Computer Associates more than doubled its profit for the first quarter of this year but continued to chip away at its staff in the hopes of saving $75 million for the year.

CA’s latest restructuring move highlights CEO John Swainson’s pledge to get the company back on its feet and stronger than ever.

The staff reduction of 800 employees represents 5 percent of the Islandia, N.Y., company’s workforce. The move matches one the company made in September when it laid off 800 workers, yielding an annual savings of $70 million.

CA would later split its software offerings into separate units for more effective operation.

Swainson promised that the company’s sweeping changes, which include job cuts, executive turnover and acquisitions, are not finished.

“There have been, and will continue to be, a number of significant but necessary transitions at CA,” Swainson vowed in a statement. “And while the first quarter met our revenue and earnings goals, we need to do additional work to ensure that the changes yield the results intended and help effectively position CA for the long term.”

SG Cowen equities analysts said in a research note that although the transition at CA is still in process, new products, distribution, acquisitions and a new sales incentive system should help drive a rebound in billings and cash-flow growth this year.
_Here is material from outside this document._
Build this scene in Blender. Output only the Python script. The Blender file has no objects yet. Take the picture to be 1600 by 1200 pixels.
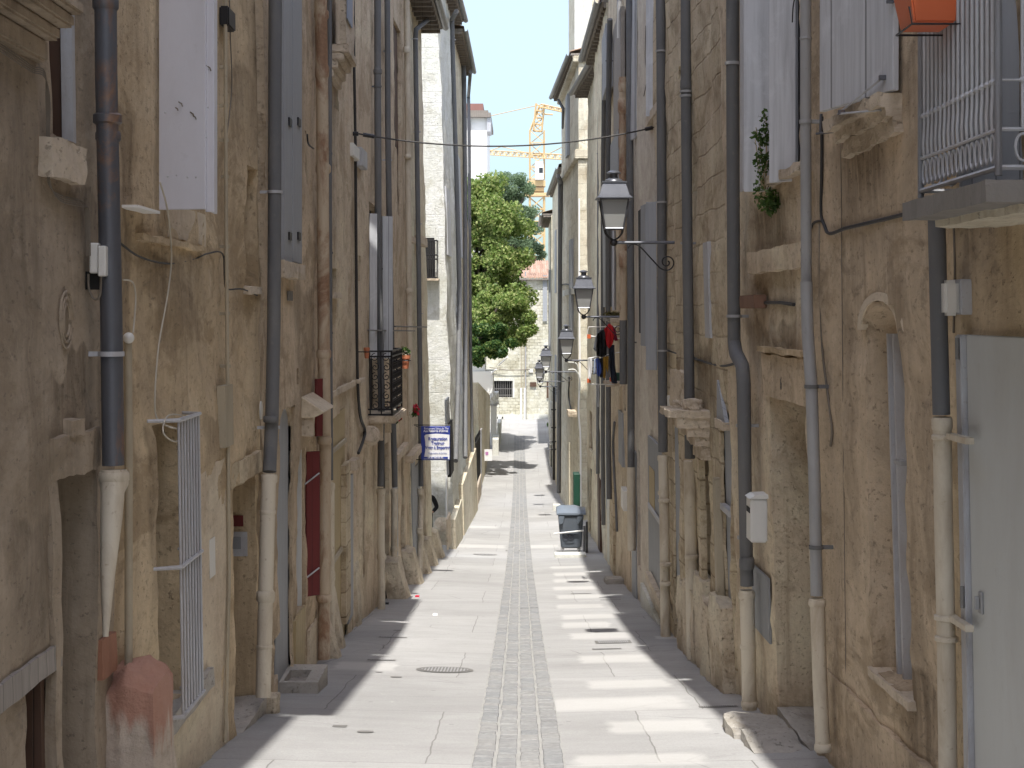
import bpy, bmesh, math, random
import numpy as np
from mathutils import Vector, noise as mn
random.seed(7); rng = np.random.RandomState(7)
R = math.radians
S = bpy.context.scene
COL = S.collection
F, CX, HY = 2500.0, 812.0, 490.0          # focal length in photo pixels, vanishing column, eye level row

# ---------------------------------------------------------------- camera, sky, sun
cd = bpy.data.cameras.new('camera'); cam = bpy.data.objects.new('camera', cd); COL.objects.link(cam)
cam.rotation_euler = (R(90), 0, 0); cd.sensor_width = 36; cd.lens = 36*F/1600.0
cd.shift_x = (800-CX)/1600.0; cd.shift_y = -(600-HY)/1600.0
cd.clip_start = .1; cd.clip_end = 3000; S.camera = cam
SUN_EL, SUN_SX = R(64), 0.0
W = bpy.data.worlds.new('World'); S.world = W; W.use_nodes = True
nt = W.node_tree; bg = nt.nodes['Background']
sk = nt.nodes.new('ShaderNodeTexSky'); sk.sky_type = 'NISHITA'; sk.sun_disc = False
sk.sun_elevation = SUN_EL; sk.sun_rotation = R(180); sk.air_density = 1.0; sk.dust_density = 1.0; sk.ozone_density = 1.0
hs = nt.nodes.new('ShaderNodeHueSaturation'); hs.inputs['Saturation'].default_value = .62; nt.links.new(sk.outputs[0], hs.inputs['Color']); 
tcw = nt.nodes.new('ShaderNodeTexCoord'); spw = nt.nodes.new('ShaderNodeSeparateXYZ'); nt.links.new(tcw.outputs['Generated'], spw.inputs[0])
rw = nt.nodes.new('ShaderNodeValToRGB'); rw.color_ramp.elements[0].color = (.265,.325,.345,1); rw.color_ramp.elements[0].position = .03; rw.color_ramp.elements[1].color = (1.0,.95,.93,1); rw.color_ramp.elements[1].position = .6
nt.links.new(spw.outputs[2], rw.inputs[0]); mw = nt.nodes.new('ShaderNodeMix'); mw.data_type = 'RGBA'; mw.blend_type = 'MULTIPLY'; mw.inputs[0].default_value = 1
nt.links.new(hs.outputs[0], mw.inputs[6]); nt.links.new(rw.outputs[0], mw.inputs[7]); nt.links.new(mw.outputs[2], bg.inputs[0]); bg.inputs[1].default_value = .15
sl = bpy.data.lights.new('sun', 'SUN'); sl.energy = 2.1; sl.angle = R(.6); sl.color = (1, .965, .91)
so = bpy.data.objects.new('sun', sl); COL.objects.link(so); so.location = (0, -20, 60)
so.rotation_euler = Vector((SUN_SX, math.cos(SUN_EL), -math.sin(SUN_EL))).to_track_quat('-Z', 'Y').to_euler()
S.view_settings.view_transform = 'Standard'; S.view_settings.look = 'None'
S.view_settings.exposure = 1.6; S.view_settings.gamma = 1
S.render.engine = 'CYCLES'
S.cycles.max_bounces = 8; S.cycles.diffuse_bounces = 7; S.cycles.use_denoising = True; S.cycles.use_adaptive_sampling = True; S.cycles.adaptive_threshold = .02; S.cycles.caustics_reflective = False; S.cycles.caustics_refractive = False

# ---------------------------------------------------------------- ground profile and pixel helpers
GP = [(-60,5.45),(0,-1.75),(10,-2.95),(20,-4.15),(30,-5.2),(36,-5.82),(44,-6.5),(50,-6.95),(60,-7.6),(68,-8.05),(76,-8.3),(82,-8.2),(88,-7.85),(95,-7.3),(101,-6.85),(112,-6.6),(1200,-6.6)]
def g(Y):
    for (a, za), (b, zb) in zip(GP, GP[1:]):
        if Y <= b: return za+(zb-za)*(Y-a)/(b-a)
    return GP[-1][1]
def gpt(px, py, dz=0):                       # point of the ground seen at a photo pixel
    lo, hi = 5.0, 110.0
    for _ in range(50):
        m = (lo+hi)/2
        if HY-g(m)*F/m > py: lo = m
        else: hi = m
    return Vector(((px-CX)*m/F, m, g(m)+dz))
def P(px, py, Y): return Vector(((px-CX)*Y/F, Y, (HY-py)*Y/F))

# ---------------------------------------------------------------- materials
MATS = {}
def nodes(name):
    m = bpy.data.materials.new(name); m.use_nodes = True; t = m.node_tree
    b = t.nodes['Principled BSDF']; MATS[name] = m
    return m, t, b
def N(t, typ, **kw):
    n = t.nodes.new(typ)
    for k, v in kw.items():
        if k.startswith('i_'): n.inputs[k[2:].replace('_', ' ')].default_value = v
        else: setattr(n, k, v)
    return n
def noise_tex(t, vec, scale, detail=5, rough=.55, dist=0):
    n = N(t, 'ShaderNodeTexNoise'); n.inputs['Scale'].default_value = scale; n.inputs['Detail'].default_value = detail
    n.inputs['Roughness'].default_value = rough; n.inputs['Distortion'].default_value = dist
    t.links.new(vec, n.inputs['Vector']); return n.outputs['Fac']
def ramp(t, fac, a, b, ca=(0,0,0,1), cb=(1,1,1,1)):
    if a > b: a, b, ca, cb = b, a, cb, ca
    r = N(t, 'ShaderNodeValToRGB'); r.color_ramp.elements[0].position = a; r.color_ramp.elements[1].position = b
    r.color_ramp.elements[0].color = ca; r.color_ramp.elements[1].color = cb
    t.links.new(fac, r.inputs[0]); return r.outputs[0]
def mix(t, fac, a, b, typ='MIX'):
    m = N(t, 'ShaderNodeMix', data_type='RGBA', blend_type=typ)
    for s, v in ((0, fac), (6, a), (7, b)):
        if hasattr(v, 'links') or hasattr(v, 'is_output'): t.links.new(v, m.inputs[s])
        elif s == 0: m.inputs[0].default_value = v
        else: m.inputs[s].default_value = (*v, 1) if len(v) == 3 else v
    return m.outputs[2]
def mapping(t, vec, sc):
    m = N(t, 'ShaderNodeMapping'); m.inputs['Scale'].default_value = sc; t.links.new(vec, m.inputs[0]); return m.outputs[0]
def math_(t, op, a, b=0.0):
    m = N(t, 'ShaderNodeMath', operation=op)
    for i, v in enumerate((a, b)):
        if hasattr(v, 'is_output'): t.links.new(v, m.inputs[i])
        else: m.inputs[i].default_value = v
    return m.outputs[0]
def bump(t, b, h, strength, dist):
    n = N(t, 'ShaderNodeBump'); n.inputs['Strength'].default_value = strength; n.inputs['Distance'].default_value = dist
    t.links.new(h, n.inputs['Height']); t.links.new(n.outputs[0], b.inputs['Normal'])

def wall_mat(name, c, pit_s=.55, dark=.43, light=1.35, stain=.5, streak=.5, blocks=0., bs=(.55,.3), bump_s=.7, seed=0., grey=None, peel=.35):
    m, t, b = nodes(name); b.inputs['Roughness'].default_value = .92
    tc = N(t, 'ShaderNodeTexCoord'); mp = N(t, 'ShaderNodeMapping'); mp.inputs['Location'].default_value = (seed, seed*1.7, seed*.6)
    t.links.new(tc.outputs['Object'], mp.inputs[0]); v0 = mp.outputs[0]; v = mapping(t, v0, (1, .55, 1))
    gm = sum(c)/3; c = tuple(min(.72, max(.02, x*1.04-gm*.04)*1.42) for x in c)
    D = tuple(x*dark*k for x, k in zip(c, (1, .93, .82))); Lc = tuple(min(.8, x*light) for x in c)
    big = noise_tex(t, v, .55, 4, .6, .6); mid = noise_tex(t, v, 2.6, 8, .68, .4); fine = noise_tex(t, v, 22, 6, .7)
    col = mix(t, ramp(t, big, .3, .7), tuple(x*.92 for x in c), Lc)
    col = mix(t, ramp(t, mid, .34, .68), tuple(x*.84 for x in c), col)
    # peeled plaster islands with a paler, greyer tone
    pe = noise_tex(t, v, 1.3, 9, .62, 1.2); pm = ramp(t, pe, .53, .63)
    gc = grey or tuple(.8*x+.2*sum(c)/3*1.15 for x in Lc)
    col = mix(t, math_(t, 'MULTIPLY', pm, peel), col, gc)
    # water streaks running down
    sv = mapping(t, v0, (5, 2.4, .3)); stn = noise_tex(t, sv, 1.0, 9, .7, .9)
    sm = ramp(t, stn, .5, .72); col = mix(t, math_(t, 'MULTIPLY', sm, streak), col, D)
    sv2 = mapping(t, v0, (9, 4.5, .6)); st2 = noise_tex(t, sv2, 1.0, 7, .7, .6)
    col = mix(t, math_(t, 'MULTIPLY', ramp(t, st2, .5, .75), streak*.6), col, Lc)
    # blotchy dark lichen and grime
    b2 = noise_tex(t, v, 1.5, 12, .72, .5); col = mix(t, math_(t, 'MULTIPLY', ramp(t, b2, .52, .6), .3+stain*.55), col, tuple(x*.52*k for x, k in zip(c, (1, .93, .8))))
    b3 = noise_tex(t, v, 9, 8, .8, .5); col = mix(t, math_(t, 'MULTIPLY', ramp(t, b3, .57, .65), .3+stain*.4), col, tuple(x*.42 for x in c)); col = mix(t, math_(t, 'MULTIPLY', ramp(t, b3, .4, .34), .4), col, tuple(min(.8, x*1.25) for x in c))
    bl = noise_tex(t, v, 4.2, 10, .75, .9); bm_ = ramp(t, bl, .54, .70)
    rg = math_(t, 'MULTIPLY', bm_, ramp(t, noise_tex(t, v, .8, 3), .42, .6))
    col = mix(t, math_(t, 'MULTIPLY', rg, min(1, stain*1.25)), col, tuple(x*.33 for x in c))
    pit = ramp(t, noise_tex(t, v, 30, 4, .65), .6, .67); col = mix(t, math_(t, 'MULTIPLY', pit, pit_s), col, tuple(x*.4 for x in c))
    col = mix(t, ramp(t, fine, .3, .7), mix(t, .14, col, (0, 0, 0)), col)
    h = math_(t, 'ADD', math_(t, 'MULTIPLY', mid, 1.0), math_(t, 'MULTIPLY', fine, .45))
    h = math_(t, 'SUBTRACT', h, math_(t, 'MULTIPLY', pm, .12)); h = math_(t, 'SUBTRACT', h, math_(t, 'MULTIPLY', pit, .6*pit_s))
    if blocks > 0:
        sp = N(t, 'ShaderNodeSeparateXYZ'); t.links.new(v0, sp.inputs[0]); cb = N(t, 'ShaderNodeCombineXYZ')
        wob = noise_tex(t, v, 1.6, 3)
        t.links.new(math_(t, 'ADD', math_(t, 'ADD', sp.outputs[1], sp.outputs[0]), math_(t, 'MULTIPLY', wob, .1)), cb.inputs[0])
        t.links.new(math_(t, 'ADD', sp.outputs[2], math_(t, 'MULTIPLY', wob, .12)), cb.inputs[1])
        br = N(t, 'ShaderNodeTexBrick'); br.inputs['Scale'].default_value = 1; br.inputs['Brick Width'].default_value = bs[0]
        br.inputs['Row Height'].default_value = bs[1]; br.inputs['Mortar Size'].default_value = .014; br.inputs['Mortar Smooth'].default_value = .8
        br.inputs['Color1'].default_value = (1, 1, 1, 1); br.inputs['Color2'].default_value = (.76, .74, .7, 1); br.inputs['Mortar'].default_value = (.5, .46, .4, 1)
        t.links.new(cb.outputs[0], br.inputs['Vector'])
        msk = math_(t, 'MULTIPLY', ramp(t, noise_tex(t, v, .9, 5), .35, .55), blocks)
        col = mix(t, msk, col, mix(t, 1.0, col, br.outputs['Color'], 'MULTIPLY'))
        h = math_(t, 'SUBTRACT', h, math_(t, 'MULTIPLY', math_(t, 'MULTIPLY', br.outputs['Fac'], msk), .8))
    t.links.new(col, b.inputs['Base Color']); bump(t, b, h, bump_s, .03)
    return m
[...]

“The pieces are in place; it’s now up to the new management team to execute,” SG Cowen said in the note.

CA also announced that its profit grew to $94 million on 15 cents per share for its first quarter 2006 earnings, an improvement from the year-ago period during which it made $40 million on 7 cents a share.

Sales grew 8 percent to $920 million from the first quarter of this year, which is in line with analyst expectations. The company also posted earnings per share of 22 cents for the first quarter. However, new orders dipped 30 percent over the prior year period to $415 million, due to the new sales-force compensation model, which the company said was intended to drive billings growth.

Company officials said in a statement that security software was a big revenue driver.

CA has been particularly acquisitive, with moves to buy IT management and governance software maker Niku and anti-spam software maker Qurb.

The company also closed its acquisitions of network management firm Concord Communications and firewall software maker Tiny Software.

For the second quarter of 2006, CA expects an income of 5 cents to 6 cents per share and operating earnings of 23 cents and 24 cents per share. Revenue projections range between $930 million and $960 million.

CA is trying to improve its difficult position after being rocked by accounting scandals under previous management.

In April, CA restated its financial results from 2000 and 2001 to reflect $2.2 billion in revenue that was improperly booked. The Securities and Exchange Commission said the company counted $1.5 billion in revenue from more than 100 contracts that had yet to be signed.

CA is still feeling the effects of those past transgressions in its financial results, and has had to restate earnings from that dark period twice within a year.